Todo
lector entregado a las obras de Aristóteles y Santo Tomás de Aquino rápidamente
podría advertir la incongruencia que hay entre los conceptos de “tiranía” y “democracia”.
En principio, una democracia practicada en un pueblo poco virtuoso devendría en
una demagogia, mas no en un gobierno tiránico.
La
“Democracia” es a la luz de la verdad, un excelente sistema de deliberación
mediante el cual se pueden abordar consensos que mantengan unidos los grupos de
oposición. Las democracias liberales son superadoras a cualquier otro sistema
que ostenta promover la igualdad de los hombres ante la ley; tal es así que en
un sistema democrático cada voto de un ciudadano posee el mismo valor en
relación a otro, independientemente de su posición económica, jerárquica o
social. Sin embargo, si uno analiza la historia universal de la política podrá
observar cuantiosos casos en los que alguna persona, carente de respeto por las
libertades individuales, fue electa a través de los canales democráticos que
receptan las instituciones estatales. El ejemplo paradigmático y más cercano
para el pueblo argentino es la figura de Cristina Fernández de Kirchner, que
fue procesada como “jefa de asociación ilícita”. Esta señora comandó el rumbo
de una nación entera junto a un equipo de funcionarios, muchos de los cuales
han sido y están siendo condenados por diversos actos de corrupción. El
proyecto “Nacional y Popular” se arrogó una increíble omnipotencia al considerar
que al poseer el aval de la mayoría de los votantes podría realizar cualquier
acto, aún si era lesivo para las minorías disidentes.
Sería
simple centrar todo análisis en las lamentables actuaciones que una corporación
política realiza en contra de la sociedad, pero desafiante es intentar observar
cómo se llegó a tal situación. Es oportuno visualizar que la democracia por sí
misma no es un valor absoluto e infalible. Como toda herramienta que posee un
hombre, el destino que se le dé dependerá exclusivamente del uso virtuoso que haga
su portador. En este sentido, es válido afirmar que los derechos inherentes a
toda persona no deberían estar sometidos a una mayoría circunstancial. La
comprensión de esta tesis fue lo que avaló los juicios de Núremberg. Ante
fenómenos políticos de tal envergadura queda demostrado que el postulado de J.

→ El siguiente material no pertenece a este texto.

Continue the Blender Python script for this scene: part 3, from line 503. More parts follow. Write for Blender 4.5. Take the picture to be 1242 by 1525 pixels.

J. Rousseau sobre la “infalibilidad” de la voluntad general del pueblo es
totalmente falaz. Así como un individuo puede cometer un error, una comunidad,
ya sea política, científica, religiosa o artística, también pueden incurrir en
equivocaciones.
Frente
a la falibilidad propia de la condición humana, una alternativa superadora
sería retomar una senda republicana para las instituciones políticas de la
nación. Esto implica que para salvaguardar la democracia sea preciso que
ciertos valores, que hacen a la dignidad humana, no puedan ser sometidos a la
consideración de terceros. No se sigue de que un gobierno tiránico deba ser
unipersonal, ya que nada obsta a que corporaciones o grupos ideologizados se
organicen para acceder al poder y llevar adelante un proyecto político
totalitario. Una democracia republicana implica que prerrogativas
trascendentales, como la vida, la libertad (expresión, culto, circulación o
prensa) y la propiedad privada, queden consolidadas en cabeza del ciudadano sin
el riesgo de que un tercero, haciendo un abuso de los mecanismos de elección y
representación, restrinja aquello que le es propio por naturaleza.